··· Data for processing

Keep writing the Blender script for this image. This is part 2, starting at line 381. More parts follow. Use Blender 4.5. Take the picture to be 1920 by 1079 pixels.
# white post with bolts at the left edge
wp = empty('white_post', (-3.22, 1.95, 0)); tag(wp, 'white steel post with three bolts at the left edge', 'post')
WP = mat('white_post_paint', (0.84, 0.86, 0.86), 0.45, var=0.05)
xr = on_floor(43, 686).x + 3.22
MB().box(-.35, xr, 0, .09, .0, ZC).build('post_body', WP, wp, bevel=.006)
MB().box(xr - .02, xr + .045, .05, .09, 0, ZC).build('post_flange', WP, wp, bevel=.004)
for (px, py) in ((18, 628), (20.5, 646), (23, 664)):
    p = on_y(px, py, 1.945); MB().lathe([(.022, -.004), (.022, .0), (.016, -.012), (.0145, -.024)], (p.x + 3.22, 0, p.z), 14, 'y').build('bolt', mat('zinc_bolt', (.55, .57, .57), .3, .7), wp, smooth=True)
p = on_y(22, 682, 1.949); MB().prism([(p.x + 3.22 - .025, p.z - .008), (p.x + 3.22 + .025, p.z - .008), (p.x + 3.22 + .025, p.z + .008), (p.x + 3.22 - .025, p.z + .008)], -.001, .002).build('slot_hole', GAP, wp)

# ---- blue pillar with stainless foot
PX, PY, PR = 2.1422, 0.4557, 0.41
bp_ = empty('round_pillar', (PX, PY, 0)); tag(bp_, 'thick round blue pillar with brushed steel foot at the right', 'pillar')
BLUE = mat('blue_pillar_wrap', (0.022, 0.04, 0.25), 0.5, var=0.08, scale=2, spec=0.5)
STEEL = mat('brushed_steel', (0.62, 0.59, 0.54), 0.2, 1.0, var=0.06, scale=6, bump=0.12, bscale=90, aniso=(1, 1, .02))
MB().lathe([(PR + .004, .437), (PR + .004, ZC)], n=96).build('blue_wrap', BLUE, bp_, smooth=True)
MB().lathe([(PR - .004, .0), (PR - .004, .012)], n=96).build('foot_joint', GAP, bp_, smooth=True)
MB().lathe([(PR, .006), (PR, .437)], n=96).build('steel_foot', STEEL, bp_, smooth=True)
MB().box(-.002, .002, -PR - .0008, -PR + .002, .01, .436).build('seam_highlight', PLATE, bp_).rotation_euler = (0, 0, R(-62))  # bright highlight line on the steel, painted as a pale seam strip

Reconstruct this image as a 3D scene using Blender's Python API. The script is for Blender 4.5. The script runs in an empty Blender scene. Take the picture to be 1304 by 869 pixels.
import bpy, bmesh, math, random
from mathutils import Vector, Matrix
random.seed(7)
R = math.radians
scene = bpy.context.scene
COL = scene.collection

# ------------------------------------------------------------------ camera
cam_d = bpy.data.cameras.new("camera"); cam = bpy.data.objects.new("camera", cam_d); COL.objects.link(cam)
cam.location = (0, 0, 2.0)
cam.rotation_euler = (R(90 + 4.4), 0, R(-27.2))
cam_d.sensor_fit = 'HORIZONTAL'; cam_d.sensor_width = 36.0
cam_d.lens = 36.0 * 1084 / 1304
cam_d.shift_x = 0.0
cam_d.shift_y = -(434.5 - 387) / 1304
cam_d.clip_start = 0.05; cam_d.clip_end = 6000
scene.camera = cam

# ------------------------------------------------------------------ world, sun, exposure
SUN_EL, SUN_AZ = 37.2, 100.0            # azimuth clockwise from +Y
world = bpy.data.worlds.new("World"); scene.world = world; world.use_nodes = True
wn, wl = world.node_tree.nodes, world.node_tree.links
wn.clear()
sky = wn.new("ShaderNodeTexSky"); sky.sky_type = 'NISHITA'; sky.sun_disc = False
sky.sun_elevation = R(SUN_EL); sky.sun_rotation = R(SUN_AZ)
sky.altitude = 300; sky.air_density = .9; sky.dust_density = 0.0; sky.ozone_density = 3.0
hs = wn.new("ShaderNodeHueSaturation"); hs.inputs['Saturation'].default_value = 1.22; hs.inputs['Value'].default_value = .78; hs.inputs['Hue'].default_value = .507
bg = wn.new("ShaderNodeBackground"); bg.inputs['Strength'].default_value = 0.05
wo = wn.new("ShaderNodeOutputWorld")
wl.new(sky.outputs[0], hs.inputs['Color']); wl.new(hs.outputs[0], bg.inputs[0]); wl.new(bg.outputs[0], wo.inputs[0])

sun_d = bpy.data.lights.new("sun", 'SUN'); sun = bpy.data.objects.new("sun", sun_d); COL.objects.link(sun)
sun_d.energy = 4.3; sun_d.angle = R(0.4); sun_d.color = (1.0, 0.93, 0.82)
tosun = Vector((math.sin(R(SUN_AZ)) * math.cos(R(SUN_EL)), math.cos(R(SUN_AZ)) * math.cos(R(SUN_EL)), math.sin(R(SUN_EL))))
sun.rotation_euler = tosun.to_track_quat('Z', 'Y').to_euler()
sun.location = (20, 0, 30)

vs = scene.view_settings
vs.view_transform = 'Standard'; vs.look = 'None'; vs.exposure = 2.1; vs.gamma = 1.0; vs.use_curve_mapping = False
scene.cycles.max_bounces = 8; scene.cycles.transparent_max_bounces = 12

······

■ What to work on: Transcribe each entry precisely, missing none.

■ Expected answer:
Keep writing the Blender script for this image. This is part 2, starting at line 381. More parts follow. Use Blender 4.5. Take the picture to be 1920 by 1079 pixels.
# white post with bolts at the left edge
wp = empty('white_post', (-3.22, 1.95, 0)); tag(wp, 'white steel post with three bolts at the left edge', 'post')
WP = mat('white_post_paint', (0.84, 0.86, 0.86), 0.45, var=0.05)
xr = on_floor(43, 686).x + 3.22
MB().box(-.35, xr, 0, .09, .0, ZC).build('post_body', WP, wp, bevel=.006)
MB().box(xr - .02, xr + .045, .05, .09, 0, ZC).build('post_flange', WP, wp, bevel=.004)
for (px, py) in ((18, 628), (20.5, 646), (23, 664)):
    p = on_y(px, py, 1.945); MB().lathe([(.022, -.004), (.022, .0), (.016, -.012), (.0145, -.024)], (p.x + 3.22, 0, p.z), 14, 'y').build('bolt', mat('zinc_bolt', (.55, .57, .57), .3, .7), wp, smooth=True)
p = on_y(22, 682, 1.949); MB().prism([(p.x + 3.22 - .025, p.z - .008), (p.x + 3.22 + .025, p.z - .008), (p.x + 3.22 + .025, p.z + .008), (p.x + 3.22 - .025, p.z + .008)], -.001, .002).build('slot_hole', GAP, wp)

# ---- blue pillar with stainless foot
PX, PY, PR = 2.1422, 0.4557, 0.41
bp_ = empty('round_pillar', (PX, PY, 0)); tag(bp_, 'thick round blue pillar with brushed steel foot at the right', 'pillar')
BLUE = mat('blue_pillar_wrap', (0.022, 0.04, 0.25), 0.5, var=0.08, scale=2, spec=0.5)
STEEL = mat('brushed_steel', (0.62, 0.59, 0.54), 0.2, 1.0, var=0.06, scale=6, bump=0.12, bscale=90, aniso=(1, 1, .02))
MB().lathe([(PR + .004, .437), (PR + .004, ZC)], n=96).build('blue_wrap', BLUE, bp_, smooth=True)
MB().lathe([(PR - .004, .0), (PR - .004, .012)], n=96).build('foot_joint', GAP, bp_, smooth=True)
MB().lathe([(PR, .006), (PR, .437)], n=96).build('steel_foot', STEEL, bp_, smooth=True)
MB().box(-.002, .002, -PR - .0008, -PR + .002, .01, .436).build('seam_highlight', PLATE, bp_).rotation_euler = (0, 0, R(-62))  # bright highlight line on the steel, painted as a pale seam strip

Reconstruct this image as a 3D scene using Blender's Python API. The script is for Blender 4.5. The script runs in an empty Blender scene. Take the picture to be 1304 by 869 pixels.
import bpy, bmesh, math, random
from mathutils import Vector, Matrix
random.seed(7)
R = math.radians
scene = bpy.context.scene
COL = scene.collection

# ------------------------------------------------------------------ camera
cam_d = bpy.data.cameras.new("camera"); cam = bpy.data.objects.new("camera", cam_d); COL.objects.link(cam)
cam.location = (0, 0, 2.0)
cam.rotation_euler = (R(90 + 4.4), 0, R(-27.2))
cam_d.sensor_fit = 'HORIZONTAL'; cam_d.sensor_width = 36.0
cam_d.lens = 36.0 * 1084 / 1304
cam_d.shift_x = 0.0
cam_d.shift_y = -(434.5 - 387) / 1304
cam_d.clip_start = 0.05; cam_d.clip_end = 6000
scene.camera = cam

# ------------------------------------------------------------------ world, sun, exposure
SUN_EL, SUN_AZ = 37.2, 100.0            # azimuth clockwise from +Y
world = bpy.data.worlds.new("World"); scene.world = world; world.use_nodes = True
wn, wl = world.node_tree.nodes, world.node_tree.links
wn.clear()
sky = wn.new("ShaderNodeTexSky"); sky.sky_type = 'NISHITA'; sky.sun_disc = False
sky.sun_elevation = R(SUN_EL); sky.sun_rotation = R(SUN_AZ)
sky.altitude = 300; sky.air_density = .9; sky.dust_density = 0.0; sky.ozone_density = 3.0
hs = wn.new("ShaderNodeHueSaturation"); hs.inputs['Saturation'].default_value = 1.22; hs.inputs['Value'].default_value = .78; hs.inputs['Hue'].default_value = .507
bg = wn.new("ShaderNodeBackground"); bg.inputs['Strength'].default_value = 0.05
wo = wn.new("ShaderNodeOutputWorld")
wl.new(sky.outputs[0], hs.inputs['Color']); wl.new(hs.outputs[0], bg.inputs[0]); wl.new(bg.outputs[0], wo.inputs[0])

sun_d = bpy.data.lights.new("sun", 'SUN'); sun = bpy.data.objects.new("sun", sun_d); COL.objects.link(sun)
sun_d.energy = 4.3; sun_d.angle = R(0.4); sun_d.color = (1.0, 0.93, 0.82)
tosun = Vector((math.sin(R(SUN_AZ)) * math.cos(R(SUN_EL)), math.cos(R(SUN_AZ)) * math.cos(R(SUN_EL)), math.sin(R(SUN_EL))))
sun.rotation_euler = tosun.to_track_quat('Z', 'Y').to_euler()
sun.location = (20, 0, 30)

vs = scene.view_settings
vs.view_transform = 'Standard'; vs.look = 'None'; vs.exposure = 2.1; vs.gamma = 1.0; vs.use_curve_mapping = False
scene.cycles.max_bounces = 8; scene.cycles.transparent_max_bounces = 12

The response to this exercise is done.